Seen through this lens, the ballad’s caution becomes a map of choices. Some characters overdraw on fate, others refinance it, and a few try to burn the ledger altogether.

New Orleans as a Living Instrument

The city’s presence is not merely cosmetic. In both the song and the series, New Orleans functions as an instrument in the arrangement. Streetcars, wrought-iron balconies, cemeteries with their above-ground tombs, humidity lifting off the pavement after rain, brass bands bleeding from doorways at dusk; all of it colors the edit without a single overt statement. The house in the title may be a metaphor, but here it is also a street address.

Pairing a traditional ballad with these images reveals how the city’s contradictions make art possible. Elegance and brutality coexist. Faith and spectacle quarrel and then share supper. Antebellum architecture casts long shadows over modern lives. The edit treats these frictions as rhythm sections, letting the viewer feel the push and pull that keeps New Orleans walking in time with a very old song.
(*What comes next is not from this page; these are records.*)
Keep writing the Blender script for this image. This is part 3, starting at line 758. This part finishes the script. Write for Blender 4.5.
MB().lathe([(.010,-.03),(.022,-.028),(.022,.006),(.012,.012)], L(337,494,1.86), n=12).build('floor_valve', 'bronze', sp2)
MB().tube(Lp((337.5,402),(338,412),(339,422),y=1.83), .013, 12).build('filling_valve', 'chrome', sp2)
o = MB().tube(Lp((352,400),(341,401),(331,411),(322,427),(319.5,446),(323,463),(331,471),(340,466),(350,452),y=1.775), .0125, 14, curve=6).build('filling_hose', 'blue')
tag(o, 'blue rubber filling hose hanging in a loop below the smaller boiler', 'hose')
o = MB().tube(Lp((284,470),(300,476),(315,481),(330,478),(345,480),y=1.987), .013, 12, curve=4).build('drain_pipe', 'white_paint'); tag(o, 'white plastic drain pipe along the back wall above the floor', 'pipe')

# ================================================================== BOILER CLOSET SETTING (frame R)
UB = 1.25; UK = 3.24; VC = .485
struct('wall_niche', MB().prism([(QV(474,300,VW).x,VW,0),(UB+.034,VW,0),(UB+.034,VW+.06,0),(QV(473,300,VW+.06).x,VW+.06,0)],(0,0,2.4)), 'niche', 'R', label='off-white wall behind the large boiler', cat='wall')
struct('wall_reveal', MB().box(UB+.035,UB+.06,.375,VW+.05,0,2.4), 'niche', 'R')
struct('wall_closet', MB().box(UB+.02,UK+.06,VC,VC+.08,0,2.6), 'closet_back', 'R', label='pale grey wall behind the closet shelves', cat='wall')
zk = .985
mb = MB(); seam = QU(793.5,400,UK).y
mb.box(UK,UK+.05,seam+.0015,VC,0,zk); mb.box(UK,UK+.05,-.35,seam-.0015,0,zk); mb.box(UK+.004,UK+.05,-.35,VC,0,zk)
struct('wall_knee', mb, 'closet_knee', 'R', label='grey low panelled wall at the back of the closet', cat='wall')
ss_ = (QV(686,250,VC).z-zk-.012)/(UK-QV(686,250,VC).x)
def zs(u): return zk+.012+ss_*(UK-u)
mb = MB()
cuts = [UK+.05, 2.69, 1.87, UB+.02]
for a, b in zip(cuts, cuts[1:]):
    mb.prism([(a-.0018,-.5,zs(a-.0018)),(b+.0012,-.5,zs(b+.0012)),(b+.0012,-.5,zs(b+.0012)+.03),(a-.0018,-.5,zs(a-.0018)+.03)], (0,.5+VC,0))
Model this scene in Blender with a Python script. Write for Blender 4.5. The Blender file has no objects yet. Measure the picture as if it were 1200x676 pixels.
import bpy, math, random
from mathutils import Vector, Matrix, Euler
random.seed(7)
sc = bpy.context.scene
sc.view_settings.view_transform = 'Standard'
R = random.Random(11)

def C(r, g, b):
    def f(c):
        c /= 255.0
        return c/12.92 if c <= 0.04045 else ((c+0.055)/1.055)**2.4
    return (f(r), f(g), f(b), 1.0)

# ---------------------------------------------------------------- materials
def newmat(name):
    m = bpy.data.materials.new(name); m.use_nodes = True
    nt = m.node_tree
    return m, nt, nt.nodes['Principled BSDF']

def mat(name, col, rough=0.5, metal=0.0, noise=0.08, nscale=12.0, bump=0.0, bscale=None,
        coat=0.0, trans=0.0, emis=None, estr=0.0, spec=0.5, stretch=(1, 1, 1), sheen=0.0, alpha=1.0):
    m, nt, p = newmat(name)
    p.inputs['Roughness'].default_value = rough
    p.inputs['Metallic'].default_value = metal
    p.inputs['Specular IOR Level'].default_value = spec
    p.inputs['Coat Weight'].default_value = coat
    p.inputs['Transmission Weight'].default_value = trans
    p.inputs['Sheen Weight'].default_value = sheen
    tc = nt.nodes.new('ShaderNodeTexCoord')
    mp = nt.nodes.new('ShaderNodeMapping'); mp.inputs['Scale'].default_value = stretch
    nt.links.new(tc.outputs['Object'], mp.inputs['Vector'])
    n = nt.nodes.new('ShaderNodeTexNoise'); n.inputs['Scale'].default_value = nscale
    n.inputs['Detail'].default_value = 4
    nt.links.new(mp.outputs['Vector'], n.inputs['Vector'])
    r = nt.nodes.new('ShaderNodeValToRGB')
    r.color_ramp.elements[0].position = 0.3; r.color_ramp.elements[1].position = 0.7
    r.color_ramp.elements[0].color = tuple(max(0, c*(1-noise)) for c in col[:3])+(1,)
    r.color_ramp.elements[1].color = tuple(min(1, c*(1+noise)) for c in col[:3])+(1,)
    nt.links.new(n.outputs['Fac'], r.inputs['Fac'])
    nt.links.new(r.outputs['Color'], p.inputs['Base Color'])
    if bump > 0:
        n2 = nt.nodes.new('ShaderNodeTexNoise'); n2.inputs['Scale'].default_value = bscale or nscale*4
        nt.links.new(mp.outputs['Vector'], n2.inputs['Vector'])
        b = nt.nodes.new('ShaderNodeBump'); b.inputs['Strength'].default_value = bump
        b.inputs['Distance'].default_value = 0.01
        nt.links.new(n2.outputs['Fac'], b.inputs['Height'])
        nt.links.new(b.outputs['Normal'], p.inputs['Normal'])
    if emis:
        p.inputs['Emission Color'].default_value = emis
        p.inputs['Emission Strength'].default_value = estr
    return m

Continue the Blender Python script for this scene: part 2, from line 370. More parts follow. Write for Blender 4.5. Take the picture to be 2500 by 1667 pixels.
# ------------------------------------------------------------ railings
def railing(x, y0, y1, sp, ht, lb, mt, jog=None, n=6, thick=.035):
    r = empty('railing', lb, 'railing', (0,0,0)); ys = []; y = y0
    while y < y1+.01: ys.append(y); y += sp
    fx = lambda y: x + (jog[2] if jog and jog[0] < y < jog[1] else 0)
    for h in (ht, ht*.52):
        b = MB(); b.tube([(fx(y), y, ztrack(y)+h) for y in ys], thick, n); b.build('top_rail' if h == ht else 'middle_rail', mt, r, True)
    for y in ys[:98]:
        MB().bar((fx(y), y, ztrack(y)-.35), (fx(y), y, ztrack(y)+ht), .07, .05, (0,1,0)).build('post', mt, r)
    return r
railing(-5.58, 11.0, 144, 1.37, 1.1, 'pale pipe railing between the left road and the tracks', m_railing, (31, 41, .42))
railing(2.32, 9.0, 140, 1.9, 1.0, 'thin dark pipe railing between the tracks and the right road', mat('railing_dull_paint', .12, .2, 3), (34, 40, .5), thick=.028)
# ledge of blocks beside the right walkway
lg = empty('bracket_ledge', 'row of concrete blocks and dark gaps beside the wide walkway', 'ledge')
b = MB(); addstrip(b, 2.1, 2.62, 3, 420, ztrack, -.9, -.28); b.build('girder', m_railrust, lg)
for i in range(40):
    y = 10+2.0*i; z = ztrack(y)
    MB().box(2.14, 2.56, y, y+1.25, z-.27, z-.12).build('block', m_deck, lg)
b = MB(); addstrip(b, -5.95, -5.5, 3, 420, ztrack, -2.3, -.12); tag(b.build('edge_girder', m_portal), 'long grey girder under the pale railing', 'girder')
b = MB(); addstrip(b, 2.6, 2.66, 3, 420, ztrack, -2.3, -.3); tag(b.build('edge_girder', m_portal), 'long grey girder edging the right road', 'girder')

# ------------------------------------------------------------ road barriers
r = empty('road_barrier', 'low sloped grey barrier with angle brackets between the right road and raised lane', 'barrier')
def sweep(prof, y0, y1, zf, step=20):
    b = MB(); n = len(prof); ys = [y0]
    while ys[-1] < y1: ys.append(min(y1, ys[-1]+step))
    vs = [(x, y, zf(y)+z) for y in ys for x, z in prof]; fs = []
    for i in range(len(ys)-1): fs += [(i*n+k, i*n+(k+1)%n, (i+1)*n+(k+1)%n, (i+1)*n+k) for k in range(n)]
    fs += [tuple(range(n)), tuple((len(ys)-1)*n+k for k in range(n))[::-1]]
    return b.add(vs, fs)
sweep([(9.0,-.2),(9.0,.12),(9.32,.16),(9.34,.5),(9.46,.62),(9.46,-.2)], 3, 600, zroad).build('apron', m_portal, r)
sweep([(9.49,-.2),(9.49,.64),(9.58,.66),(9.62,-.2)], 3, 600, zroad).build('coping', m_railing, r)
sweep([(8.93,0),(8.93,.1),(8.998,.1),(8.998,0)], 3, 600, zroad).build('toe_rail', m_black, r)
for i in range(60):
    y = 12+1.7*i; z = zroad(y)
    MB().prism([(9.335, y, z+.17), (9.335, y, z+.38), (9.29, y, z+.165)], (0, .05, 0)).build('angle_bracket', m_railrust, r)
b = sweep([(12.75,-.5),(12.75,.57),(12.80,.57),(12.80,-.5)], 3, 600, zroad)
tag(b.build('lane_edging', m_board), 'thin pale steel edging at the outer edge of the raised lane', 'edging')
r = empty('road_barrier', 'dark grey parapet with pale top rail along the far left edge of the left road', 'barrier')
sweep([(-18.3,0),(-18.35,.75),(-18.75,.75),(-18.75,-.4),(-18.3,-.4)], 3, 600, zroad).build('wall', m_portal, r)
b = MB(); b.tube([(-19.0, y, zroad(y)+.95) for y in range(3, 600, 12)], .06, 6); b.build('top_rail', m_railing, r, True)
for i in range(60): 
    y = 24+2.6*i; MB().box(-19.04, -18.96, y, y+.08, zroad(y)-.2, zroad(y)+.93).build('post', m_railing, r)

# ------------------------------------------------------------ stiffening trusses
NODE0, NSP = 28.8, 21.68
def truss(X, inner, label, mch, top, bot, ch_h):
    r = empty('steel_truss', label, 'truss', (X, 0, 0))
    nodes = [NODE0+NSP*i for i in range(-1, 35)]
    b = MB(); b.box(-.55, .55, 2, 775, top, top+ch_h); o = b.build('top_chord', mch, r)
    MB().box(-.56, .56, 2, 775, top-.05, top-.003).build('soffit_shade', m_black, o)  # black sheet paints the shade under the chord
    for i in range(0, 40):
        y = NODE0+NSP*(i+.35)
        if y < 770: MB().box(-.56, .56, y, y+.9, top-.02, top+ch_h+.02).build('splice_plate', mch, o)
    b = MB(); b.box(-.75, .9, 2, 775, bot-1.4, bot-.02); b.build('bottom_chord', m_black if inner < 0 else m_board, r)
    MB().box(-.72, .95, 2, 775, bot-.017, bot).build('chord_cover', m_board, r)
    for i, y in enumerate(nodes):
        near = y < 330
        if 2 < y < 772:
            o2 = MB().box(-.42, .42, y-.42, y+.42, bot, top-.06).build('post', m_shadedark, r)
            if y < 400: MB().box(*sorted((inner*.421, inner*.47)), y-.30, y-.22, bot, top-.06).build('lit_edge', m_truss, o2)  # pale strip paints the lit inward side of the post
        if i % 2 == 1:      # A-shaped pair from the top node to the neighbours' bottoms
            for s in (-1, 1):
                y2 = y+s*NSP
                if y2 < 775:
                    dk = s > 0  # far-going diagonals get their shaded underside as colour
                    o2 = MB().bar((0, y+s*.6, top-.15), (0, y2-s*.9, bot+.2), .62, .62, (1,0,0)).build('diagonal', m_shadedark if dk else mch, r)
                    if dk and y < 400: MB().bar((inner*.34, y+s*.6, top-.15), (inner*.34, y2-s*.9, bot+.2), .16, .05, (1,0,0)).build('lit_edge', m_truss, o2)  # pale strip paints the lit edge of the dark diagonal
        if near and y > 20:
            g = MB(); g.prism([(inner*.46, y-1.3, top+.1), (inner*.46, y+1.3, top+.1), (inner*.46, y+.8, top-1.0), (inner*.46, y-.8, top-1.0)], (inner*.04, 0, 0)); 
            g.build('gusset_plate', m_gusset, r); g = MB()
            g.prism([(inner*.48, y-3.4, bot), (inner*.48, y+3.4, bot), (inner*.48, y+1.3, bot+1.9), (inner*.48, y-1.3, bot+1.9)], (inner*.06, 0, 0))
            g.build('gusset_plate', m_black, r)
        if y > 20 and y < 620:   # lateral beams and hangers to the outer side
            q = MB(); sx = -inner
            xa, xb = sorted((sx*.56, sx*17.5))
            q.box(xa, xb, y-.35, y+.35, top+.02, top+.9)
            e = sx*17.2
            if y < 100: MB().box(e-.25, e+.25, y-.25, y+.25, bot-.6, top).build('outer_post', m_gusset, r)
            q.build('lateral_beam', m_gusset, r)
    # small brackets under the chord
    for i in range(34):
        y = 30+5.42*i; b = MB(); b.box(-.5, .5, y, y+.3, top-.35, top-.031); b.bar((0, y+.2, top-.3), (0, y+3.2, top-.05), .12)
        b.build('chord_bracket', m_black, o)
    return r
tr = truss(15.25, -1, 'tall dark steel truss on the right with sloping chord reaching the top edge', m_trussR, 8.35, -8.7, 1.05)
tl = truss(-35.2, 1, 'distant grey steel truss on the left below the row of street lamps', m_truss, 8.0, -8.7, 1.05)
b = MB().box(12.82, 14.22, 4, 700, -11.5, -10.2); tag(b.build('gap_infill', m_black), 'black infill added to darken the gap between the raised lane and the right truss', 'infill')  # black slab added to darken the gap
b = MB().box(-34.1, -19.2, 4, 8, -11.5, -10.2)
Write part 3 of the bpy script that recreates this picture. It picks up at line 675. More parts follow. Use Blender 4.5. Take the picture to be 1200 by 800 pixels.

Folk Tradition, Horror Story

“House of the Rising Sun” survives because it travels well. It can be a miner’s lament, a gambler’s confession, or a parable about the wages of sin, all without losing its spine. AHS: Coven thrives on similar adaptability, shape-shifting between black comedy, melodrama, and gothic horror while holding fast to its central questions about lineage, agency, and the costs of power.

Angel Castle’s edit works because it treats the song and the series as two chapters of the same American narrative. The music carries memory. The images carry inheritance. Together they become a single warning sung from a porch at night, when the city is quiet enough to hear what the old houses remember.

Listening With the Eyes

By foregrounding Lauren O’Connell’s spare, resolute performance, House Of The Rising Sun (AHS:Coven) invites the audience to listen with their eyes. The cut honors the ballad’s simplicity and the show’s maximalist imagery without letting either overwhelm the other. It is an elegant reminder that in the right hands, a familiar song can still reveal new rooms in a house we thought we knew.